Monday, 3 August 2009

India looks to the sun for ambitious surge in green power

Jeremy Page in Delhi
For centuries Hindus have revered the sun god, Surya, as a source of health and prosperity, building lavish temples and holding festivals in his honour across a country with more than 300 days of sunshine a year.
Now India is putting its faith in the sun in a more literal sense by revealing what experts describe as the world’s most ambitious plan to develop solar energy over the next three or four decades.
Manmohan Singh, the Prime Minister, will chair a meeting today to decide whether to approve a National Solar Mission designed to curb India’s carbon emissions and ease its crippling power shortages. It proposes boosting India’s solar power generation capacity from almost zero to 20 gigawatts (20 billion watts) by 2020, 100GW by 2030 and 200GW by 2050, according to a draft seen by The Times.

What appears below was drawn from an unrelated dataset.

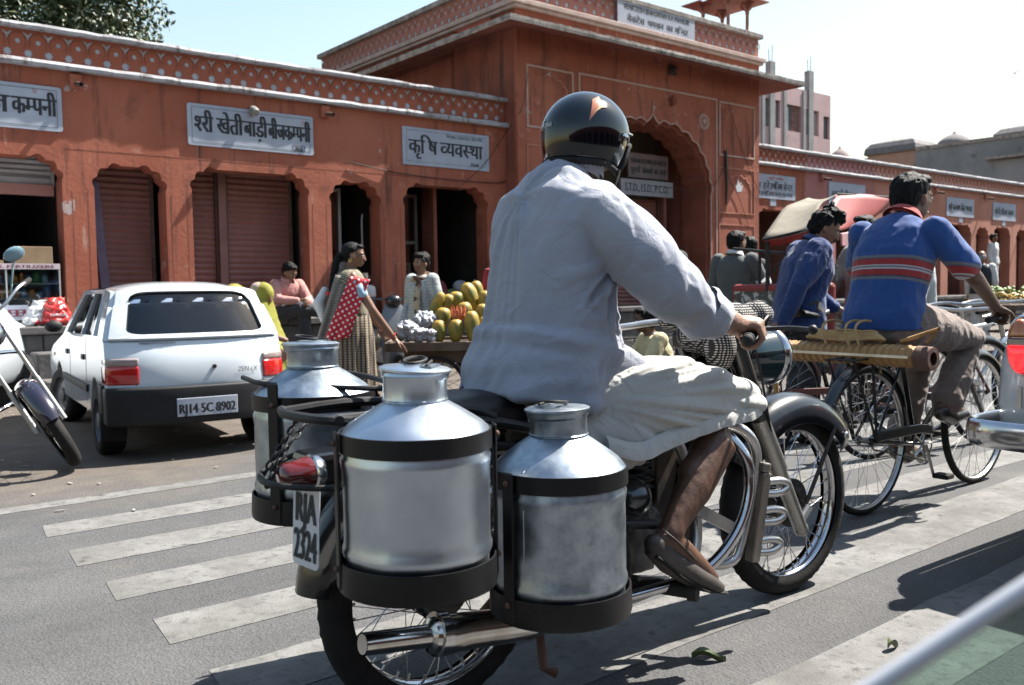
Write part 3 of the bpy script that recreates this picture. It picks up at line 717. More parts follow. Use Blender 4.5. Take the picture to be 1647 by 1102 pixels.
sgn_text(t_, ['पु', 'रा', 'नी'], .06, .09, .10, .24, bold=.005); sgn_text(t_, ['को', 'त', 'वा', 'ली'], .36, .09, .10, .28, bold=.005); sgn_text(t_, ['का', ' ', 'र', '~स', 'ता'], .68, .09, .10, .32, bold=.005)
t_ = sign('white board of a shop reading हरे, nearest the gateway on its right', 12.95, 14.48, 2.84, 3.32, YF, rnd=.004)
sgn_text(t_, ['रा', ' ', 'ह', 'रे'], .18, .19, .13, .45, bold=.006); sgn_text(t_, ['इ', '~म', 'पो', 'ि', 'ल', 'या'], .66, .19, .13, .40, bold=.006); sgn_text(t_, ['से', '~न', 'ट', 'र'], 1.10, .19, .13, .32, bold=.006)
sgn_text(t_, ['ह', 'रे', ' ', 'इ', '~म', 'पो', 'ि', 'ल', 'या', ' ', 'से', '~न', 'ट', 'र', ' ', 'का', ' ', 'र', '~स', 'ता'], .20, .06, .08, 1.22, bold=.003)
sgn_text(t_, ['श्री', ' ', 'ग', 'णे', 'श'], .60, .38, .05, .5, redink, bold=.002)
b = B(); b.box(13.62, 13.82, YF-.012, YF, 2.70, 2.84); tag(b.build('number_card', signw, M=ST), 'small white number card hanging under the board nearest the gateway', 'card')
t_ = sign('white board half hidden by the red rickshaw hood', 15.74, 17.22, 2.80, 3.32, YF, rnd=.004)
sgn_text(t_, ['ल', 'क्ष', '~म', 'ी', ' ', 'बी', 'ज', ' ', 'भ', 'ण', '~ड', 'ार'], .1, .2, .14, 1.25, bold=.006)
t_ = sign('small white board reading श्री कल्याण बीज भण्डार, far along the arcade', 21.15, 22.68, 2.80, 3.28, YF, rnd=.004)
sgn_text(t_, ['श्री', ' ', 'क', '~ल', 'या', 'ण', ' ', 'बी', 'ज', ' ', 'भ', '~ण', 'डा', 'र'], .1, .16, .15, 1.3, bold=.008)
t_ = sign('rightmost white board of the arcade, reading सीड्स फार्म', 23.84, 25.30, 2.80, 3.28, YF, rnd=.004)
sgn_text(t_, ['सो', 'नी', ' ', 'सी', '~ड', 'स', ' ', 'फा', '~र', 'म'], .1, .16, .15, 1.2, bold=.008)
for x in (21.85, 24.45):
    b = B(); b.box(x, x+.2, YF-.012, YF, 2.66, 2.79); tag(b.build('number_card', signw, M=ST), 'small white number card under the %s far board' % ('left' if x < 23 else 'right'), 'card')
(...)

The entire world can generate about 14GW of solar power today.
India’s plan also proposes reducing the price of solar power to the same level as that from fossil fuels by 2020, according to the draft, dated April 29. Solar power in India currently costs about 15 rupees (20p) per kWh, compared with an average 3.5 rupees per kWh for electricity from the national grid, which is largely produced by coal-fired thermal power plants.

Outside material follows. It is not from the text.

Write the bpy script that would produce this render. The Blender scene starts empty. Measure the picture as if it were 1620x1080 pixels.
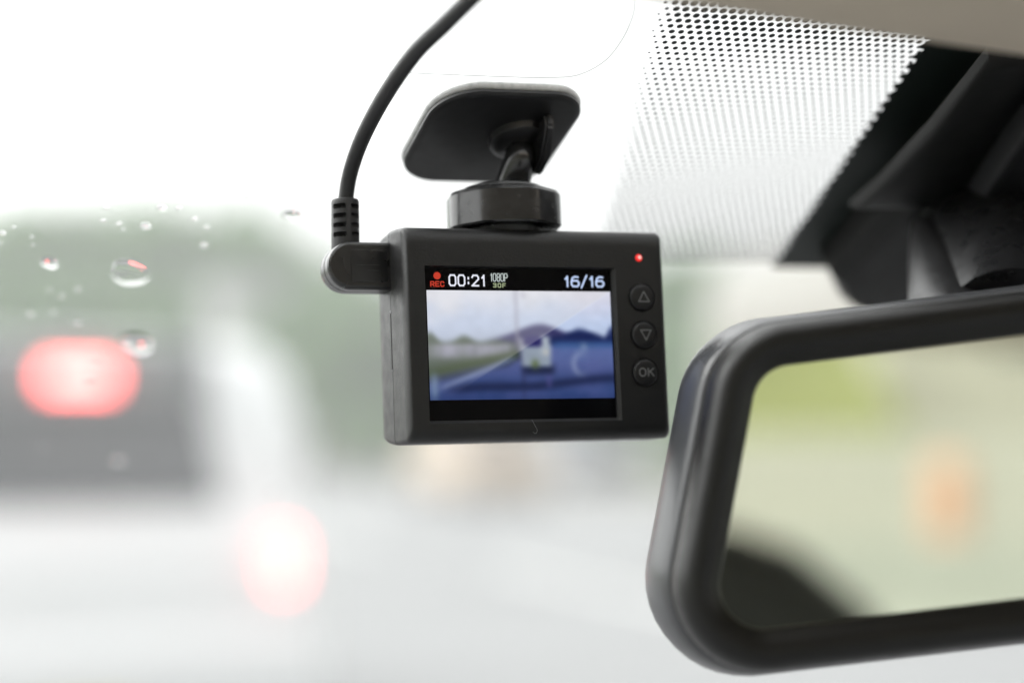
import bpy, bmesh, math, random
from math import sin, cos, tan, pi, radians, sqrt, exp
from mathutils import Vector, Matrix

random.seed(7)
SC = bpy.context.scene
COL = SC.collection

# ------------------------------------------------------------------ camera
CAM = Vector((0, 0, 1.25)); PITCH = radians(3.2)
CX, CY = Vector((1, 0, 0)), Vector((0, -sin(PITCH), cos(PITCH)))
CF = Vector((0, cos(PITCH), sin(PITCH)))
FPX = 2700.0
cd = bpy.data.cameras.new('camera'); cam = bpy.data.objects.new('camera', cd); COL.objects.link(cam)
cam.location = CAM; cam.rotation_euler = (pi / 2 + PITCH, 0, 0)
cd.sensor_width = 36; cd.lens = 60; cd.clip_start = 0.02; cd.clip_end = 2000
cd.dof.use_dof = True; cd.dof.focus_distance = 0.372; cd.dof.aperture_fstop = 3.9
cd.dof.aperture_blades = 0
SC.camera = cam

# ------------------------------------------------------------------ world, sun, exposure
EXPO = 0.38
EG = 2.0 ** EXPO
SC.view_settings.view_transform = 'Standard'; SC.view_settings.look = 'None'
SC.view_settings.exposure = EXPO; SC.view_settings.gamma = 1; SC.view_settings.use_curve_mapping = False
CLOUD = 13.0
SUN_EL, SUN_AZ = radians(34), radians(-66)          # azimuth clockwise from +Y
w = bpy.data.worlds.new('World'); SC.world = w; w.use_nodes = True
nt = w.node_tree; nt.nodes.clear()
wo = nt.nodes.new('ShaderNodeOutputWorld'); bg = nt.nodes.new('ShaderNodeBackground')
sky = nt.nodes.new('ShaderNodeTexSky'); sky.sky_type = 'NISHITA'; sky.sun_disc = False
sky.sun_elevation = SUN_EL; sky.sun_rotation = SUN_AZ; sky.air_density = 1.0; sky.dust_density = 4.0
hs = nt.nodes.new('ShaderNodeHueSaturation'); hs.inputs['Saturation'].default_value = 0.12   # closed cloud cover: nearly neutral light
nt.links.new(sky.outputs[0], hs.inputs['Color'])
# cloud layer over that sky: somewhat brighter overhead than at the horizon, as a closed overcast is
tc_ = nt.nodes.new('ShaderNodeTexCoord'); sx_ = nt.nodes.new('ShaderNodeSeparateXYZ'); mr_ = nt.nodes.new('ShaderNodeMapRange'); mr_.clamp = True
mr_.inputs[1].default_value = 0; mr_.inputs[2].default_value = 1; mr_.inputs[3].default_value = CLOUD * .6; mr_.inputs[4].default_value = CLOUD
cc_ = nt.nodes.new('ShaderNodeCombineColor'); mx_ = nt.nodes.new('ShaderNodeMix'); mx_.data_type = 'RGBA'; mx_.inputs[0].default_value = 0.8
nt.links.new(tc_.outputs['Generated'], sx_.inputs[0]); nt.links.new(sx_.outputs[2], mr_.inputs[0])
# the cloud is thinner round the hidden sun, so that side of the sky is brighter
dp_ = nt.nodes.new('ShaderNodeVectorMath'); dp_.operation = 'DOT_PRODUCT'
dp_.inputs[1].default_value = (sin(SUN_AZ) * cos(SUN_EL), cos(SUN_AZ) * cos(SUN_EL), sin(SUN_EL))
ar_ = nt.nodes.new('ShaderNodeMapRange'); ar_.interpolation_type = 'SMOOTHSTEP'; ar_.inputs[1].default_value = 0.35; ar_.inputs[2].default_value = 1.0; ar_.inputs[3].default_value = 0.85; ar_.inputs[4].default_value = 3.6
ml_ = nt.nodes.new('ShaderNodeMath'); ml_.operation = 'MULTIPLY'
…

Other targets include forcing all government buildings to have solar panels by 2012 and developing micro-financing to encourage 20 million households to install solar lighting by 2020. The plan also outlines a system — similar to Germany’s — of paying households for any surplus power from solar panels fed back into the grid.
To achieve these and other goals, the mission proposes that the Government invest 920 billion rupees (£11.5 billion) in developing, manufacturing and installing solar technology over the next 30 years.
The mission is primarily designed to improve India’s energy security as it has abundant supplies of coal — the dirtiest of the fossil fuels — but has to import 70 per cent of its crude oil and half its natural gas. It is also meant to ease a chronic power shortage that has left 400 million Indians without electricity, causes daily blackouts in cities, and represents one of the biggest obstacles to economic growth.
India now has the capacity to produce 150GW — less than a fifth of China’s — and demand outstripped supply by 9.5 per cent between 2008-09, and by 13.8 per cent during peak hours, according to the Power Ministry. Indian officials also hope that the mission will help to ease the pressure from Western governments at international talks for a new UN climate pact in December.
Environmental campaigners have welcomed the plan, saying that solar energy is India’s most realistic alternative power source, as it does not have the space for large wind plants. Siddharth Pathak, chief climate change campaigner for Greenpeace in India, said: “India’s putting a very strong argument in front of developed countries that it has huge potential for renewable energy.” However, some government officials remain sceptical about risking so much money on new technology, rather than spending it on providing all Indians with electricity from conventional sources.